Following the successful Tay5G ‘5G Future Farming: Robotics’ project testing 5G integrated robotics; a workshop was recently held at The James Hutton Institute’s Invergowrie campus for stakeholders, demonstrating autosurvey and monitoring activity by The National Robotarium’s dog robot, SPOT.
James Hutton Scientific Services (previously, James Hutton Ltd) the commercial arm of the Hutton was awarded £150,000 from the Scottish Government for the project (on top of c.£90,000 awarded last year for the preceding project which led on to this one) as part of the Tay Cities Region Deal (TCRD).
The TCRD has also funded two innovation centres – the Advanced Plant Growth Centre and the International Barley Hub at the Hutton’s Invergowrie campus as part of a £62million investment by the UK and Scottish Governments.
The project has successfully tested three robots on 5G and proved that the new technology can be integrated onto existing platforms, and the same principle can be replicated on different platforms. It has provided 3 new use-cases for robots: 3D image collection for phenotyping of breeding trial plots using LiDAR, On-land ploughing with AgXeed 5.115.T2 machine and connecting first Boston Dynamics SPOT robot to N77 band 5G private network.
Robots, like tractors in the past, have the potential to address some of the challenges currently facing the agriculture sector, such as labour shortages, fluctuating prices and the need for climate adaptation, all while maintaining business viability. As an evolution of precision farming practices and in the correct setting they improve efficiency by reducing labour and inputs while minimising negative environmental impacts through a data-driven approach.
Agricultural robots can be utilised within a system incorporating old and new equipment to assist human effort rather than replace it.
Project lead for the Hutton, Andrew Christie, said: “Agricultural robots are now appearing on the market, but we need successful use cases to provide farmers with the confidence in their ability to perform in challenging field conditions and evidence to justify the cost. This project was also able to evaluate the enhanced capability for robotics offered by 5G.”
Ruth Plant, project manager at The National Robotarium, said: “We’re pleased to partner with The James Hutton Institute on testing the efficacy of 5G-empowered robots for the agriculture sector.
“If successful, farmers could utilise these cutting-edge technologies to gather and analyse acres of crop data at once, identifying issues and improving yield in a fraction of the time it currently takes.
“Working with industry experts allows us to trial robotics systems in real-life test cases, ensuring effective and practical solutions are developed collaboratively for the benefit of UK farming.”
The Hutton is at the cutting-edge of science, offering world-class research, technical expertise and scientific solutions across a broad range of scientific fields, including agriculture, environment and food security. It is committed to fostering innovation in both public and private sectors, advancing knowledge and driving impactful solutions for a sustainable future.

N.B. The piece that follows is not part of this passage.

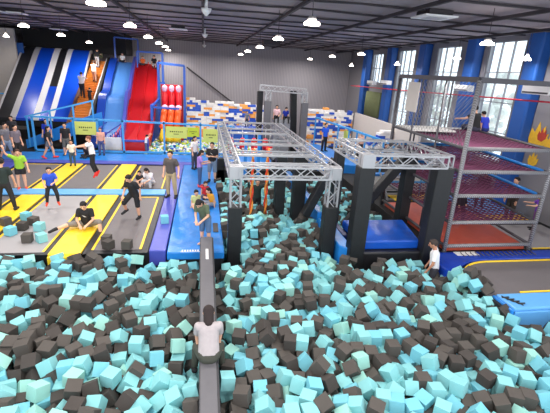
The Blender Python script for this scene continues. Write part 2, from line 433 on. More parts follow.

This project, which was supported by Soil Essentials and The National Robotarium, located on Heriot Watt University’s Edinburgh campus, integrated robotic platforms with 5G capabilities at the Hutton’s Mylnefield Farm for complex, repeatable tasks. Such collaborative work is instrumental in fostering innovation, facilitating knowledge exchange and contributing to a vibrant community within the Hutton.
In this real-world use case for robotics in research applications and agricultural settings, the robotic platforms provided a multifunctional base for a host of sensors and cameras for objective measurements to be taken, a valuable resource for crop breeding programmes.
High data transfer rates allowed real time streaming of the data, reducing the need for manually uploading, as well as allowing a much larger volume of information to be collected.
By adding the 5G data capability to SPOT and the other two robots involved, the AgXeed 5.115.T2 and the (former) Small Robot Company’s TomV4, the project was able to study the feasibility for the use of these robots as precision research tools, capable of capturing and visualising field effects and conditions at a greater level of precision and to a higher resolution than could be possible through manual techniques or observation.
The value of this data collection is in its potential as a precision tool for researchers and plant breeders.
Combining this with high-powered computing clusters, machine learning, image recognition and AI analytical models provides as an opportunity to harness big data for future breakthroughs in both fundamental and applied science.